Hi all, this is my complicated story: I dated this amazing guy briefly five years ago, since then I were involved with one other man for two years and ended 6 months ago, and this amazing guy went back to his girlfriend. Today I am not sure what to do as I have fallen in love with this guy AGAIN and this time its really bad and I know that he feels the same but we dont allow ourselves to talk about it. I know I cant and never will cause of the respect I have for his girlfriend...

I want to know why it is so difficult to just be friends, with all the chemistry flying around between the two of us. At parties if his girlfriend is not present he would hold my hand and that is where it stops, he buys be gifts and phones me everyday just to say hi and to know how I am doing and then that uncomfortable silence before we say goodbye.

We tried for 5 years to just be friends and we are still trying and I am hoping that this amotions and chemistry will fade away as soon as possible.

I also find it difficult to date other guys because I dont want him to distance himself from me everything I do I have him on my mind and its eating me up inside. People are also starting to notice and all our mutual friends our best friends are questioning teh tension between us and its becoming worse..

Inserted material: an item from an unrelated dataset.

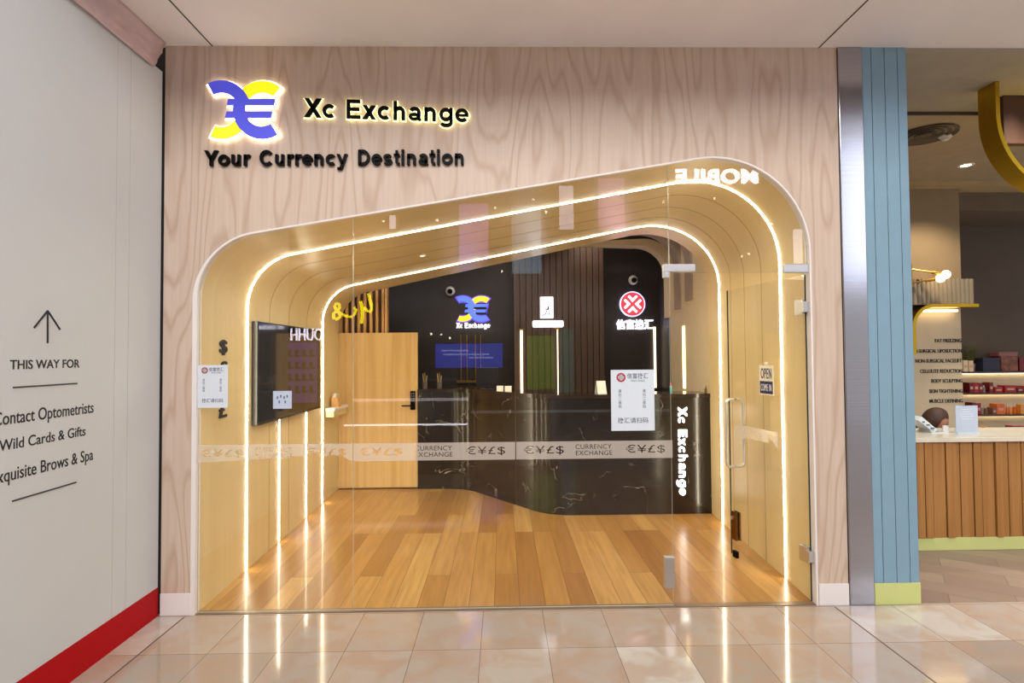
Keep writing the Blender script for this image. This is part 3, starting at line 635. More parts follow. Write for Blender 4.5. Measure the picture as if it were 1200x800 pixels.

I need help, I cant stay away anymore, I have been doing that all the time for the past 5 years and when I get back after a couple of months its back to square one. I need something that will work.... Any ideas? please.... :-(
Answer 292 views
Expert
CyberShrink
cybershrink

01 Jan 0001

Dear Cooler,
At some levels it's very easy to understand why this has been so uncomfortable for you and why you find it hard to give him up --- because you have never given him up. You both seem to be trying to get the best of both worlds, a policy that often leads to getting the worst of both worlds. And whereas he is getting the advantages of his gf AND his relationship with you, you are getting a small share of him, and nothing else, because you are not allowing yourself to get properly involved in any other relationship, waiting for Mr Amazing. This has been an awfully long period of continuing the uncertainty. If your friends have noticed what's going on, surely, before long, the story will get back to his gf anyway, and cause the problems you think you might be avoiding.
Don't you two need to speak frankly about this, and decide either that you and he will STOP meeting, he continues with his gf, and you move on with your life ; or he decides to break up as kindly as possible with his gf, and to start a serious relationship with you. trying to have a little of each is not viable in the long run, increases the tensions, and does not prevent the problems.